There is a problem of huge proportions in the Myers family. So big that I dare not speak of it. Well, alright. Since you twisted my arm.

I love television. LOVE it. It relaxes me. It takes me away from the stress of the world and puts me into a mystical land of laugh tracks and smutty drama. Until Nate comes home. Or to bed. Or anywhere within 3 feet of the television.

You see, I have specific shows that I like to watch. Nate watches a lot of them. We watch these shows together and the rest get DVR'd. For me anyways. Nate doesn't have to do this. Why, you ask? Because HE DOMINATES THE TELEVISION! I will be perfectly content, laying in bed before he comes up, watching some television show about a housewife or a wedding dress or a house hunt. I divert my eyes for no more than two seconds and BAM! The Golf Channel is on. Usually. Sometimes it goes BAM! Lion eating it's prey. Now, there are shows on The Golf Channel that I enjoy, all of them being related to reality television. However, I do not care about adjusting my swing to get more out of my driver. I do not want to watch the wildebeest stealthy stalk whatever he's planning on having for dinner. I just want to sit down, enjoy some smut, and relax. I certainly do not want to learn and I certainly do not want to see blood.

Go ahead. Ask Nate about this. He can't deny it.

We had an...issue...at day care yesterday. They always ask that we leave an outfit in case a child somehow messes up the first (and I use that term loosely). Cooper starts out the day in a darling outfit of navy pants and a long sleeved onesie. He messes it up (again, term is loose) and they put a second one on him. As he's being changed, he decides to mess up the second (get why the term is used loosely now?). So they have no other outfits because surely he won't mess up two whole outfits in seven hours! Wrong. And so when I picked him up, he was wearing this little lovely.
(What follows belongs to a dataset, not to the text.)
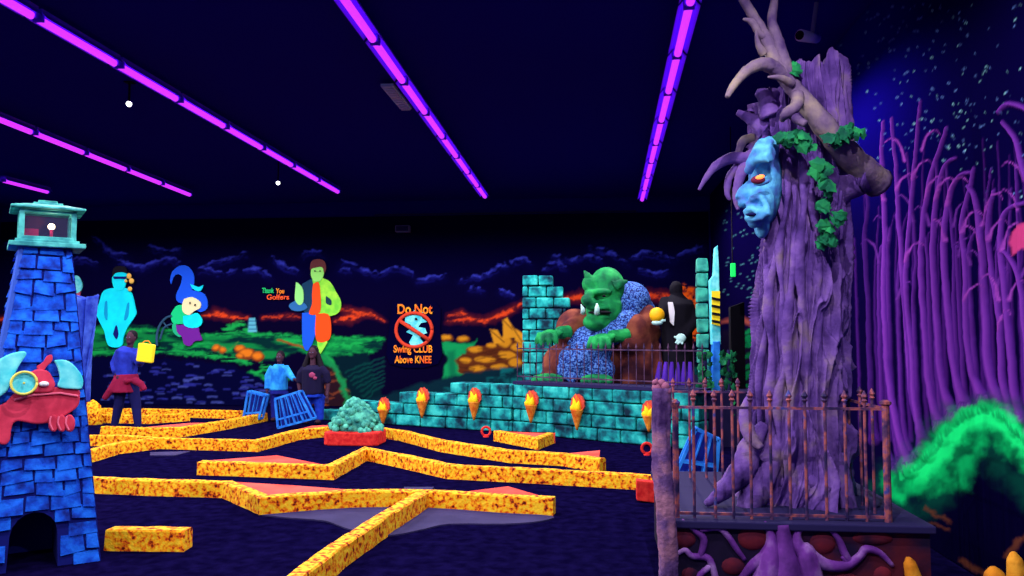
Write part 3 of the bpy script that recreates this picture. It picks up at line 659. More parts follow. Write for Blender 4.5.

Needless to say, he won't be wearing this beautiful ensemble again.

Unless he messes up another outfit.

UPDATE: Since posting this entry, Nate has read it. He first told me that the wildebeest does not stalk, it gets stalked. My bad. And then, for good measure, he lectured me on how my lack of taste for educational television has kept me from learning that the wildebeest is not a natural predator. I can't make this stuff up folks.

He then asked me to go to sleep because this is his time of the night to spend by himself. My, my how three and a half years of marriage and a baby changes things!